Los barrios que surgieron en aquella época —el Polígono del Valle, las expansiones hacia La Alcantarilla—, aunque fueron soluciones necesarias para el crecimiento demográfico imparable, carecieron desde su origen de la riqueza espacial, la personalidad arquitectónica y, sobre todo, la humanidad de la ciudad tradicional.
A pesar de la sangría patrimonial sufrida, Jaén conserva, milagrosamente, destellos de su pasado de esplendor que nos señalan el camino a seguir. La ejemplar recuperación de los Baños Árabes bajo el Palacio de Villardompardo, la reciente y minuciosa restauración de la Iglesia de Santo Domingo o la acertada puesta en valor del Castillo de Santa Catalina son faros de esperanza que demuestran con hechos que otro camino era posible, otra forma de hacer ciudad, más respetuosa con la historia y la identidad. La peatonalización de calles como Bernabé Soriano es un paso tardío pero esencial para devolver el espacio público a los ciudadanos y recuperar la escala humana que nunca debió perderse.
Recordar con dolor "cuando Jaén era más bonita" no es, no debe ser, un lamento estéril ni un refugiarse en el pasado. Es un deber cívico ineludible y una brújula moral imprescindible para las intervenciones futuras. Nos enseña la lección más importante: que una ciudad no es un simple plano, sino un organismo vivo con memoria, y que su verdadero progreso consiste en dialogar críticamente con su pasado, no en silenciarlo a martillazos. Cada piedra perdida, cada callejuela arrasada, nos habla de un precio pagado que no debemos, que no podemos olvidar.

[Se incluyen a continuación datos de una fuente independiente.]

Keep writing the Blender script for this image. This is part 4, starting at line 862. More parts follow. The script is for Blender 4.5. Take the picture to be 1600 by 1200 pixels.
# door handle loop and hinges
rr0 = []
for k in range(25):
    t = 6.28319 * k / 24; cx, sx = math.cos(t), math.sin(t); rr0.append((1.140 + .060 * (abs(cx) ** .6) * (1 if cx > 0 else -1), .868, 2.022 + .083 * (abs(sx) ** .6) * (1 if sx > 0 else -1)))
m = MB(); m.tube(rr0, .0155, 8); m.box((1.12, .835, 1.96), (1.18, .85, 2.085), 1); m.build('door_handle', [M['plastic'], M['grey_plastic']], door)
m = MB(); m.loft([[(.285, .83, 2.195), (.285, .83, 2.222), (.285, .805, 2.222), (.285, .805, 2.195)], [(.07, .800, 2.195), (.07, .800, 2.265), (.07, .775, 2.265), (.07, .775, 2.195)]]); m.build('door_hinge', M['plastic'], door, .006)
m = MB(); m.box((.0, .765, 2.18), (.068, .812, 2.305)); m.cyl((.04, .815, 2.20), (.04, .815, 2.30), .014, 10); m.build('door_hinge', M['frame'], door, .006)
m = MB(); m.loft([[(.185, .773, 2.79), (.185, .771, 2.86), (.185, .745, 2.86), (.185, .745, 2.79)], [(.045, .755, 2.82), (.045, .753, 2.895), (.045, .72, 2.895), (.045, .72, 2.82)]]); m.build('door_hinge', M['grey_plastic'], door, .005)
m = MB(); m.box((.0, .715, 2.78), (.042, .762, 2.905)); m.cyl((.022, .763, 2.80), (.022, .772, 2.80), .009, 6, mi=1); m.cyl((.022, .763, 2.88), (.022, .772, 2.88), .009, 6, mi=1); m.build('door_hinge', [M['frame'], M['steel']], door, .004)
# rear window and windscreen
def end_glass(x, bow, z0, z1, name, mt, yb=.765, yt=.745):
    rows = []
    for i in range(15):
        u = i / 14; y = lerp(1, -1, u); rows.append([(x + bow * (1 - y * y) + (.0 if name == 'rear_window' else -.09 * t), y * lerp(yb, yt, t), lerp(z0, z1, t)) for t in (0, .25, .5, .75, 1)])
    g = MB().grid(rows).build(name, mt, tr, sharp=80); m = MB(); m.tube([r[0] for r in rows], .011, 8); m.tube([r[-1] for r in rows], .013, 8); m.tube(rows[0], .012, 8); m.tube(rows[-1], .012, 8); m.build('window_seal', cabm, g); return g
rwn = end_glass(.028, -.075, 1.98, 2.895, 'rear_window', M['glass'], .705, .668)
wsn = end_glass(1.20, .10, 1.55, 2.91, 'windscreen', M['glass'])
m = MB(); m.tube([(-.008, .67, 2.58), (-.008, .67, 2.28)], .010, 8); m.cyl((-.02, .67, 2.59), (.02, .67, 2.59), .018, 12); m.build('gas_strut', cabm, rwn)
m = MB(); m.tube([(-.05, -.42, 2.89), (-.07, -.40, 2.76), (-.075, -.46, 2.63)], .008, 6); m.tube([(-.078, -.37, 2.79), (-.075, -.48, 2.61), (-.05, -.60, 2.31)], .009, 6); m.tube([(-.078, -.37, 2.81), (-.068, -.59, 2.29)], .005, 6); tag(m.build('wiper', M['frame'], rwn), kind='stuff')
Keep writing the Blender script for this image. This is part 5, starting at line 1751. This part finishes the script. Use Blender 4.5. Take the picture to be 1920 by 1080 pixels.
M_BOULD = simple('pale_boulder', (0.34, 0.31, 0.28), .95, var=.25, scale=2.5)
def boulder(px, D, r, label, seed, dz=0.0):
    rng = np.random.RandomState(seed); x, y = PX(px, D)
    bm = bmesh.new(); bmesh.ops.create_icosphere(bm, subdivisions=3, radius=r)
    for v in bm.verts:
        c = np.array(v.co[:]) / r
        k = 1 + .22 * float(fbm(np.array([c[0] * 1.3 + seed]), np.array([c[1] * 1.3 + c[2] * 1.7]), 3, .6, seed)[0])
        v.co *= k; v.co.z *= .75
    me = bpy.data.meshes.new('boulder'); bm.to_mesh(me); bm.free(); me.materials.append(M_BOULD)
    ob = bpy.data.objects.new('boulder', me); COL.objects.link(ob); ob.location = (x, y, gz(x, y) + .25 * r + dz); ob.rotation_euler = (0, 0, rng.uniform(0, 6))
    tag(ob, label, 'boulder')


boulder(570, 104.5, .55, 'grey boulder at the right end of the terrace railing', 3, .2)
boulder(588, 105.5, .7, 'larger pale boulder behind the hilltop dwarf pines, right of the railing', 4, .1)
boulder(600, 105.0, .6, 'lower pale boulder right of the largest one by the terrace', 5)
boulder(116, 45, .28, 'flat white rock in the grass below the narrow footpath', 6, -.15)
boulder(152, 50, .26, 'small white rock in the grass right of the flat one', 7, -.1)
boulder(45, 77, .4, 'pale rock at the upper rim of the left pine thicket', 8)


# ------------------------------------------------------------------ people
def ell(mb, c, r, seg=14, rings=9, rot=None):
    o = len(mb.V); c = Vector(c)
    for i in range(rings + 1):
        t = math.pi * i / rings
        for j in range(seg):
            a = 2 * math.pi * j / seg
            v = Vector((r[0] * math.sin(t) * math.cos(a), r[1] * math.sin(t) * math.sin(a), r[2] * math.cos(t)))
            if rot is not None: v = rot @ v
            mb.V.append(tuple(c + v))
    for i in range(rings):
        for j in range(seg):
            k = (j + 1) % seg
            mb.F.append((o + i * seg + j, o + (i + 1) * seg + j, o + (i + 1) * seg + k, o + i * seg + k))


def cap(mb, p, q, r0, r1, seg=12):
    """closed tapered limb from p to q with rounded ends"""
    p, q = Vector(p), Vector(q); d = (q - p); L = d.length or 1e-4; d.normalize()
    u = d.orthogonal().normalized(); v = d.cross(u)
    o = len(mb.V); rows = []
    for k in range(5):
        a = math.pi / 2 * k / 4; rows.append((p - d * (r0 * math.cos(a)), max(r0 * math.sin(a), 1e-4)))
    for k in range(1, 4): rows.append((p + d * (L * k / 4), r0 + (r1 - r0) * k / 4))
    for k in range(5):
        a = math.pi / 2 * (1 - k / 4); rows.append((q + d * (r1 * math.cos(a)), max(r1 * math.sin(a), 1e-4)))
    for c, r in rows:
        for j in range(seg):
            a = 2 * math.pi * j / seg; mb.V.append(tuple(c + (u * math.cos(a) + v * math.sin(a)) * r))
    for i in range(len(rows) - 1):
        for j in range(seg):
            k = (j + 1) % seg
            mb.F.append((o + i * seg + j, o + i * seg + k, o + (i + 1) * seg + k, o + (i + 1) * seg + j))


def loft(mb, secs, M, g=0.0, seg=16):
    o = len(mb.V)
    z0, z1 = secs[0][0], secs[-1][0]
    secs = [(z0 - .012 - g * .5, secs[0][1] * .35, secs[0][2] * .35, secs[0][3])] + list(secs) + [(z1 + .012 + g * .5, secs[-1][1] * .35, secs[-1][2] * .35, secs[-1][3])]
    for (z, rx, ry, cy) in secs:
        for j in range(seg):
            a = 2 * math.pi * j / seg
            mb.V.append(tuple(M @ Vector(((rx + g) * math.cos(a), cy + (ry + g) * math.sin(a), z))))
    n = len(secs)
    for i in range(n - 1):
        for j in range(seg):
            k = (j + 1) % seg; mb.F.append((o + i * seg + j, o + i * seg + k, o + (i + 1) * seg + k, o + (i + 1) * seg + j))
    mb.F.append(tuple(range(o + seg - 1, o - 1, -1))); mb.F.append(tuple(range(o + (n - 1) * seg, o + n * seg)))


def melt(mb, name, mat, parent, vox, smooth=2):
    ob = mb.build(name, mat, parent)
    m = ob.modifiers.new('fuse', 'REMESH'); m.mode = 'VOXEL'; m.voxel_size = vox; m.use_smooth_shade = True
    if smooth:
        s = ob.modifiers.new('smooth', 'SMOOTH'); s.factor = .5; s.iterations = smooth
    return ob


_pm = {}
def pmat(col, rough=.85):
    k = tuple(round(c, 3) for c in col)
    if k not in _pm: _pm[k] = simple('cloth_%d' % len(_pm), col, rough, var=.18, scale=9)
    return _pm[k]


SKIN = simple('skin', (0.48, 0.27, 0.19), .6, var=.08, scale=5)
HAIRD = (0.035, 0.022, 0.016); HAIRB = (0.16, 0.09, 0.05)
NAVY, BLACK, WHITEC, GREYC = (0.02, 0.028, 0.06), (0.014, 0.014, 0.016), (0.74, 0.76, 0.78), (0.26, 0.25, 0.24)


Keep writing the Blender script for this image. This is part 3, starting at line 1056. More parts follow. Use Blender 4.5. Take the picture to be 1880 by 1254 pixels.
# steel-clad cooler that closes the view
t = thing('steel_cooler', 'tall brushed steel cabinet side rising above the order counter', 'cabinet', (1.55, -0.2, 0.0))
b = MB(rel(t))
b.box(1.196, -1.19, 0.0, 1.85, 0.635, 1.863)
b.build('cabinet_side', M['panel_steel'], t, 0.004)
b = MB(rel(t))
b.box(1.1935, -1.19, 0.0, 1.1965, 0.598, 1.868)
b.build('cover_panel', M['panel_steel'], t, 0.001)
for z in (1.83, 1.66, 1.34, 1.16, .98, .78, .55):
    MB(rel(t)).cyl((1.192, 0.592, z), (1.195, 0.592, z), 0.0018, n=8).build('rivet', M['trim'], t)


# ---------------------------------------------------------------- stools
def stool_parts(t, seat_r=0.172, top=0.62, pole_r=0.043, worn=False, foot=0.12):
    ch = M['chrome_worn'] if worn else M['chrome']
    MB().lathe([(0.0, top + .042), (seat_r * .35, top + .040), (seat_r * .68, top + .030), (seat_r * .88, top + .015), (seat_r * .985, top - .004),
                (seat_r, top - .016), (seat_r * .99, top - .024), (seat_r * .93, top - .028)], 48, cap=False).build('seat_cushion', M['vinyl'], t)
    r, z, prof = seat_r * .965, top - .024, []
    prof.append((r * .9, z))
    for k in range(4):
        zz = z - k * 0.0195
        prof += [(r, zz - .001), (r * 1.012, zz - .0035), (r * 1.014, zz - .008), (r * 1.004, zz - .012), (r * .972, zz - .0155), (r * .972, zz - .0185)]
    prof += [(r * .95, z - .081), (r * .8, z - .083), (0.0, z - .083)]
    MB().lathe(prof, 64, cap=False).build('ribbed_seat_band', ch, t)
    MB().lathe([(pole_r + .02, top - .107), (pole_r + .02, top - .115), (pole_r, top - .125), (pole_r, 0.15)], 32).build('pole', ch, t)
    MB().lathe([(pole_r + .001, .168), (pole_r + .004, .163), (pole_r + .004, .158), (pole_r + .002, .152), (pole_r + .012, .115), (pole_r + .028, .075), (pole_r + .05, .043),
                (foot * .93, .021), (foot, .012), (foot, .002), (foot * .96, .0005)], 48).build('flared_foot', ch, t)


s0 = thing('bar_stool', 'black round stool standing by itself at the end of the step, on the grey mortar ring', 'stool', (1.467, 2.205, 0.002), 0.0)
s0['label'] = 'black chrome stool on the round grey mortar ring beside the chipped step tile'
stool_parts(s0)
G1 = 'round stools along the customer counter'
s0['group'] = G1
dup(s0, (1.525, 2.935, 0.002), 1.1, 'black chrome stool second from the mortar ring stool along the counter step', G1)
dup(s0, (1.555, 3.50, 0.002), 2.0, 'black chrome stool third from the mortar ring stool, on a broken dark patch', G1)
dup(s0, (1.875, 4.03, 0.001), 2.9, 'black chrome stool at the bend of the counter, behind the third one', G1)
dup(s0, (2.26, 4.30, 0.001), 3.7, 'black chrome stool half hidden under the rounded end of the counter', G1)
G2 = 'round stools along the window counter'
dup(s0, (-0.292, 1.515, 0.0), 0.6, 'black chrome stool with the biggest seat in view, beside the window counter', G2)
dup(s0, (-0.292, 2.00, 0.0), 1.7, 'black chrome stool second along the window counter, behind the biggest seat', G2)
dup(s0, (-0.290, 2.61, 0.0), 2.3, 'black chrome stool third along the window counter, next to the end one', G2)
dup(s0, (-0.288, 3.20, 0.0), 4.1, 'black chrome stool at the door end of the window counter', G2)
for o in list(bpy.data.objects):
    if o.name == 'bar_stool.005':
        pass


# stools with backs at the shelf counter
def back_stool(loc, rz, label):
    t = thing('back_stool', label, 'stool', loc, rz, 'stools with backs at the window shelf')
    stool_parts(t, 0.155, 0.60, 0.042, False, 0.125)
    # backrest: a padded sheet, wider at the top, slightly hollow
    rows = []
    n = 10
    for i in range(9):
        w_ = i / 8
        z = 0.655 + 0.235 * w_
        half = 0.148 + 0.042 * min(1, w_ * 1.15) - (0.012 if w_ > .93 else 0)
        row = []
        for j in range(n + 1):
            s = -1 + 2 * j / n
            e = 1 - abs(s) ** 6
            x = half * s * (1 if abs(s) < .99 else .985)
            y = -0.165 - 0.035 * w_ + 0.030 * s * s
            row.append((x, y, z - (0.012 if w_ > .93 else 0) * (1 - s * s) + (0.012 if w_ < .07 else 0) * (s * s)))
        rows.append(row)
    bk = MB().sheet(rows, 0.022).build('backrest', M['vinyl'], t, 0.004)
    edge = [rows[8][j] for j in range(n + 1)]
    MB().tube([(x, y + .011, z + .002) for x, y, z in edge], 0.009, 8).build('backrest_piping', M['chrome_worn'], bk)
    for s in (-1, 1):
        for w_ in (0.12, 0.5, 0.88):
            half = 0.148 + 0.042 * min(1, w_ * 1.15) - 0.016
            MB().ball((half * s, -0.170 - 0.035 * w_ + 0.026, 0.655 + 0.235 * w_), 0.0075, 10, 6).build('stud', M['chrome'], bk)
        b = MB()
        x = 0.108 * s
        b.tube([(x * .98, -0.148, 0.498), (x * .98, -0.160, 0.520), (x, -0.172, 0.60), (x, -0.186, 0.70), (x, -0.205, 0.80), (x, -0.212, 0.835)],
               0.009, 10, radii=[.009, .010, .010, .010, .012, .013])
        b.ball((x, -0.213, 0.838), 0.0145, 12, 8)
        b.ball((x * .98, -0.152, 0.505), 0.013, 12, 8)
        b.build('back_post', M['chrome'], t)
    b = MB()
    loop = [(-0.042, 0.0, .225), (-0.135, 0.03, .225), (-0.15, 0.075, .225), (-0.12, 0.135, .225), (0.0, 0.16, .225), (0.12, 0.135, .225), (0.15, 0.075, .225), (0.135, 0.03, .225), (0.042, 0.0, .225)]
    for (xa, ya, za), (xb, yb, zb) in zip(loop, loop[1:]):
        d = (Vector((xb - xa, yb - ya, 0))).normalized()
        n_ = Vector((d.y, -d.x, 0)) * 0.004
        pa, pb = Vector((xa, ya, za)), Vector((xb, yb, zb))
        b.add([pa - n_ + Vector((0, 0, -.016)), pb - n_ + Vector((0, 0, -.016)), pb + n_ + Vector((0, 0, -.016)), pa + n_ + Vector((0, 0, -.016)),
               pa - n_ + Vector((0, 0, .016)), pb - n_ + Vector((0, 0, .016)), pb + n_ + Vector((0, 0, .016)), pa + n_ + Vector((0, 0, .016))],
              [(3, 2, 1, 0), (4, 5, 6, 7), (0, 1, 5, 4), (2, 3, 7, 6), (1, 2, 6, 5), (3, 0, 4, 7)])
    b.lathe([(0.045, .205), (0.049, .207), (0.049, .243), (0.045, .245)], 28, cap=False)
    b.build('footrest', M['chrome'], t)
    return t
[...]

La tarea de las generaciones presentes ya no es construir una ciudad nueva sobre las ruinas de la antigua, sino cuidar, respetar y, donde sea posible, sanar la ciudad histórica que, contra viento y marea, aún persiste en el Jaén moderno. La Jaén musulmana y medieval, renacentista y barroca, orgullosamente encorsetada por murallas, sigue latiendo bajo el asfalto, recordándonos que la verdadera belleza urbana reside en la memoria, no en el olvido. El desafío está servido.